Problem description: Repeat verbatim only the lines from the opening of the material below through the one that contains "self.cur = 0".

_ _ _ _ _

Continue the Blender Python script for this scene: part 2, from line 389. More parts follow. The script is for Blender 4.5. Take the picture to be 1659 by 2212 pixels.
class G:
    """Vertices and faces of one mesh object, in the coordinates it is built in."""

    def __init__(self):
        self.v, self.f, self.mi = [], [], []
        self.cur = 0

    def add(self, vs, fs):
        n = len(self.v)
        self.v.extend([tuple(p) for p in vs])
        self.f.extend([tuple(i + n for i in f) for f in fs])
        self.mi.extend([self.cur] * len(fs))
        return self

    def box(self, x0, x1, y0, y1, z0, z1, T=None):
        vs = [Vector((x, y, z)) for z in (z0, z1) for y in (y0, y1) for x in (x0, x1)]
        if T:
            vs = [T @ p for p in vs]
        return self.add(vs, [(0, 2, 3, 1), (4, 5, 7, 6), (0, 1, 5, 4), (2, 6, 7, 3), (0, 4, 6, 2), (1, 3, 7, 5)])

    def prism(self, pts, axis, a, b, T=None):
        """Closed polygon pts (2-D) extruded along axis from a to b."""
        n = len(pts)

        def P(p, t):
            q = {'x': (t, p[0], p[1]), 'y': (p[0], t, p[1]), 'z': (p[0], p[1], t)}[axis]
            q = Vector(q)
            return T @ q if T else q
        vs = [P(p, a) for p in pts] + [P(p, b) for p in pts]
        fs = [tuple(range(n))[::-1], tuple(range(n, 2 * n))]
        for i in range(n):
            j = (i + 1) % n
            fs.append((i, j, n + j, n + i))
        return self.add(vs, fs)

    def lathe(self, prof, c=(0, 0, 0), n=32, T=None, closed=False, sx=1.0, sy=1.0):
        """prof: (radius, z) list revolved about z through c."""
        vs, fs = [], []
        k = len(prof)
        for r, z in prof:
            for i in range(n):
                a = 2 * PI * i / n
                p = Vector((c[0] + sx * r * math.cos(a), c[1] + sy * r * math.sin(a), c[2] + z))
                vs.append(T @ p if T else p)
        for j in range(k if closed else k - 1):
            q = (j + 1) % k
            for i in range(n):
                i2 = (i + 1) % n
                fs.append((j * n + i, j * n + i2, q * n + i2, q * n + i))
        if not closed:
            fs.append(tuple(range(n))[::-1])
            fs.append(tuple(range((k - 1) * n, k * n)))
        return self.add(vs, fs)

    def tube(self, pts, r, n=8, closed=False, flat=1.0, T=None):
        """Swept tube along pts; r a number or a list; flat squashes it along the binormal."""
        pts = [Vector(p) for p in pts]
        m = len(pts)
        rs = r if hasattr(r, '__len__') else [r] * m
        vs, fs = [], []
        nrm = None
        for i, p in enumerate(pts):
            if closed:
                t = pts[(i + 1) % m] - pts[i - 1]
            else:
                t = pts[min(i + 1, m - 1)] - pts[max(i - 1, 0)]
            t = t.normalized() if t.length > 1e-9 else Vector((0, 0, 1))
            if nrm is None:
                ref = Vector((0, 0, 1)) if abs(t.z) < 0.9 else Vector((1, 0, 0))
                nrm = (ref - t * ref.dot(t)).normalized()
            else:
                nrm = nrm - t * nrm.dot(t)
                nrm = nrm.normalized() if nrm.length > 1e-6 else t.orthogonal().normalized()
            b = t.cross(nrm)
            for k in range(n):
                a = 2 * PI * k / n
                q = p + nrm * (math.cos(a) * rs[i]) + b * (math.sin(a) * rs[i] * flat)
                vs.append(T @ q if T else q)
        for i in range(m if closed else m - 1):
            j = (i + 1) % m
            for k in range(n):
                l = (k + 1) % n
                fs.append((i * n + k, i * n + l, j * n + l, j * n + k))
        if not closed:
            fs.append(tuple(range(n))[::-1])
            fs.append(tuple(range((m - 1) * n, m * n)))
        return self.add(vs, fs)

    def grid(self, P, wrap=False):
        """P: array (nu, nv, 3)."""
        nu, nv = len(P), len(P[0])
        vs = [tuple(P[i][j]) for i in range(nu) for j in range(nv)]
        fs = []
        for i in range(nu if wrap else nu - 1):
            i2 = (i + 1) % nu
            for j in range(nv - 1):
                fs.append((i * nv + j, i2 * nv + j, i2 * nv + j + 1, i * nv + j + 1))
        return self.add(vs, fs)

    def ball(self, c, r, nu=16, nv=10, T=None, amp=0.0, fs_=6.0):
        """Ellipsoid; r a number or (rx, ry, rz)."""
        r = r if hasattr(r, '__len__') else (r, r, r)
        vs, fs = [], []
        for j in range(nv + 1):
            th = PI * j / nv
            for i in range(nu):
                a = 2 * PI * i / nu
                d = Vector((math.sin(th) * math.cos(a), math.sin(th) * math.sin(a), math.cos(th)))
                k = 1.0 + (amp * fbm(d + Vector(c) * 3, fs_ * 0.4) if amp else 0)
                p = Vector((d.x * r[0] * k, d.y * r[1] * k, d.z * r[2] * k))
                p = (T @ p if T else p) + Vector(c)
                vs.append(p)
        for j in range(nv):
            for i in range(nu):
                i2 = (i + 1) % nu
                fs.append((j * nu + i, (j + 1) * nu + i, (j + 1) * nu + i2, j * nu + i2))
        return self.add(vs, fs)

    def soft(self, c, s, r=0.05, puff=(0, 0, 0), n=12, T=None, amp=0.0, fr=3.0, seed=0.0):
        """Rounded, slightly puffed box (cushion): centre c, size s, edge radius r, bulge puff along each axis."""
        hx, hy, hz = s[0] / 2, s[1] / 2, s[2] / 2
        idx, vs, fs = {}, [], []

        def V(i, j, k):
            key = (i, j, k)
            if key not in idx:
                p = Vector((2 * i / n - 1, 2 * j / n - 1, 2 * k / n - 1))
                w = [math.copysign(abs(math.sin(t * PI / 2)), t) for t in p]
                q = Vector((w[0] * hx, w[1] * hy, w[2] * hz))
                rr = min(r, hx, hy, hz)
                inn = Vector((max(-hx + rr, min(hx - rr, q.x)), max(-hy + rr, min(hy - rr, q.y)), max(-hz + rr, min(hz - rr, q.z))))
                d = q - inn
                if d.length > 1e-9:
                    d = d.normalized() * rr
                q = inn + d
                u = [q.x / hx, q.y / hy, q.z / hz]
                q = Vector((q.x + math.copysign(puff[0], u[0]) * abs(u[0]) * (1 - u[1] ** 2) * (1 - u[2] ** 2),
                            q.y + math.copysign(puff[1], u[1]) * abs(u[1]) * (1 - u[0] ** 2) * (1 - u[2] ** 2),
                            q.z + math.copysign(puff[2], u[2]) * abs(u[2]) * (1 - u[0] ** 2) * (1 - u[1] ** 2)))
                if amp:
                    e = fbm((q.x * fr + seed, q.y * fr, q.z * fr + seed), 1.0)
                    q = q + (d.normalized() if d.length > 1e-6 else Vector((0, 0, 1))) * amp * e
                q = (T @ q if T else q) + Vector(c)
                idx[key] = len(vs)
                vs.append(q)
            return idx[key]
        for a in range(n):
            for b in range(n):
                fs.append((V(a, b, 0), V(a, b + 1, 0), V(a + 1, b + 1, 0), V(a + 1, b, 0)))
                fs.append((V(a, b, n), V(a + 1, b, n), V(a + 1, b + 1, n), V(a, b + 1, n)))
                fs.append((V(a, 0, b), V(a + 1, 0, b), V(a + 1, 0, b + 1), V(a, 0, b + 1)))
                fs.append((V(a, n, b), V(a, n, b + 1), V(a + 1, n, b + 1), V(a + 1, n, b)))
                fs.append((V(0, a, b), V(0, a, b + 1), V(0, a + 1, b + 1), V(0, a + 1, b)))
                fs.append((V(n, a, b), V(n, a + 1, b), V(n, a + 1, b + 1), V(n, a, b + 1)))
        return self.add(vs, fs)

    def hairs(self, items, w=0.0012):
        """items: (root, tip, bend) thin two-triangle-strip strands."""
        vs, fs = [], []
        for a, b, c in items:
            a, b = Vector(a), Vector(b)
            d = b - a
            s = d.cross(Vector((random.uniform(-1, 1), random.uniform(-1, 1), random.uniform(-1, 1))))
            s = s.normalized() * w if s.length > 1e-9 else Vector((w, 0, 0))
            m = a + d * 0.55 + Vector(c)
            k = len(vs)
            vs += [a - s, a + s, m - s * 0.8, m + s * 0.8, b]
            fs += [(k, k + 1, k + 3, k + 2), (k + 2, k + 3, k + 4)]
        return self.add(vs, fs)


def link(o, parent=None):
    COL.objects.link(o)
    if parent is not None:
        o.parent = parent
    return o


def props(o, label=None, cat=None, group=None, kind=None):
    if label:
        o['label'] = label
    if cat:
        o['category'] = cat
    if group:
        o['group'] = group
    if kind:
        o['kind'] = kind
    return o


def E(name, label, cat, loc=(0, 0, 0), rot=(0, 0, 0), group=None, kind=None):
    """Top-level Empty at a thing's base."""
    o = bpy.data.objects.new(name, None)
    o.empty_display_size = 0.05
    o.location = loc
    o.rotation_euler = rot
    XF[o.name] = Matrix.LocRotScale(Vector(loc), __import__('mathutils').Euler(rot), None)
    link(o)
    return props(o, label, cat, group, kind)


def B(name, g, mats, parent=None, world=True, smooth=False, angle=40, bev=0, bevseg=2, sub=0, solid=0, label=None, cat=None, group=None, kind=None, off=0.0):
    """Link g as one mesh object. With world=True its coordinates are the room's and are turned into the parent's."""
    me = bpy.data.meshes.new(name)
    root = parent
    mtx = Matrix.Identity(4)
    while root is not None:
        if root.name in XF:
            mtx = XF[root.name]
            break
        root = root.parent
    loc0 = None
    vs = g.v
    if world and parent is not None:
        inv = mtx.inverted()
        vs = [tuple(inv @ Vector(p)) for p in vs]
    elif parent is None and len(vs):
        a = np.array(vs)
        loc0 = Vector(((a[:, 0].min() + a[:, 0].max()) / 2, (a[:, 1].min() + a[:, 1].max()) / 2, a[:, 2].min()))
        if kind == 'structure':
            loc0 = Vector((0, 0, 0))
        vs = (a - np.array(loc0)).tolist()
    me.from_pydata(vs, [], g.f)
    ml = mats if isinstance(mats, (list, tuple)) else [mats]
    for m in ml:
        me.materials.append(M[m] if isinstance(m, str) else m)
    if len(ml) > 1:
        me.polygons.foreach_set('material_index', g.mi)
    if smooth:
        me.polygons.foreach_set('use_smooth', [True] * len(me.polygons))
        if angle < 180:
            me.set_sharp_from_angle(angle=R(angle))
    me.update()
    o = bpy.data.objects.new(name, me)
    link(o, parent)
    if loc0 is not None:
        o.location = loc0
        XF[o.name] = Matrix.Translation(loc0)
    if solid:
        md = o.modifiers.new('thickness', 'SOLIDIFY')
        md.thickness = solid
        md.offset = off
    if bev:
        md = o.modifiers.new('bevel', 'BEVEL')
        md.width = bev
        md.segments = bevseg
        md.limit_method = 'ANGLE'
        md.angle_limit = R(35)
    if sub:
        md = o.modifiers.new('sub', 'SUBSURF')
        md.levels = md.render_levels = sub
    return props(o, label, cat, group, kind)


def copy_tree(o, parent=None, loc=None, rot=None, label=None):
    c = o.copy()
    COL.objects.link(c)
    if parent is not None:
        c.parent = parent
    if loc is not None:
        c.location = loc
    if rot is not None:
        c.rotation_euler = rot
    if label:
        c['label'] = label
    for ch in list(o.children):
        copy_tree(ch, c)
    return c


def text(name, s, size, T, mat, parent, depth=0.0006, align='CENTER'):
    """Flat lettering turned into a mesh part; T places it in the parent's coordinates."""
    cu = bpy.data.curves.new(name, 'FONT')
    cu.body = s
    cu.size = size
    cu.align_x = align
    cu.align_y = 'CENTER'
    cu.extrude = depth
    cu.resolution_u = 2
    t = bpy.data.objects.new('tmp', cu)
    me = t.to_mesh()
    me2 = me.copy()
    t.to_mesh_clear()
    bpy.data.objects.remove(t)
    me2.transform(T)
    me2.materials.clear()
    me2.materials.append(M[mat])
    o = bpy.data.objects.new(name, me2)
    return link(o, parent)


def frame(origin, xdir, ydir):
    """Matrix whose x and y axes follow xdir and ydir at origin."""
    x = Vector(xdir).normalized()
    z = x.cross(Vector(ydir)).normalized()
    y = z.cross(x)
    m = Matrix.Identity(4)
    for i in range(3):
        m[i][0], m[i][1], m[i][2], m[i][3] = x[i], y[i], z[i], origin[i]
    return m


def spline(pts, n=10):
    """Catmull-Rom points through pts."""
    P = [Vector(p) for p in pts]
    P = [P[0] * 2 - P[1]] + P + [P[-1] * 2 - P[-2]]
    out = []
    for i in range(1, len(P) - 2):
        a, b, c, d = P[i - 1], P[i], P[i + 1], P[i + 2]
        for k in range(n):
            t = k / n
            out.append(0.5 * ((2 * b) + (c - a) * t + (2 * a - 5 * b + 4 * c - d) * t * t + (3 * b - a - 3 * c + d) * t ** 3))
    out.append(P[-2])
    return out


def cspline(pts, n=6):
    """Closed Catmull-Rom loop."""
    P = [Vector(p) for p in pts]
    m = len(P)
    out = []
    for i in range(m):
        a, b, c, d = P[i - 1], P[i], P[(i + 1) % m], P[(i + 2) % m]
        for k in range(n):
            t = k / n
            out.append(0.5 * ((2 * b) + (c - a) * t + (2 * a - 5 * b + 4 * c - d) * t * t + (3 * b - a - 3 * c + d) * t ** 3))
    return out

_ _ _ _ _

Exercise solution:
Continue the Blender Python script for this scene: part 2, from line 389. More parts follow. The script is for Blender 4.5. Take the picture to be 1659 by 2212 pixels.
class G:
    """Vertices and faces of one mesh object, in the coordinates it is built in."""

    def __init__(self):
        self.v, self.f, self.mi = [], [], []
        self.cur = 0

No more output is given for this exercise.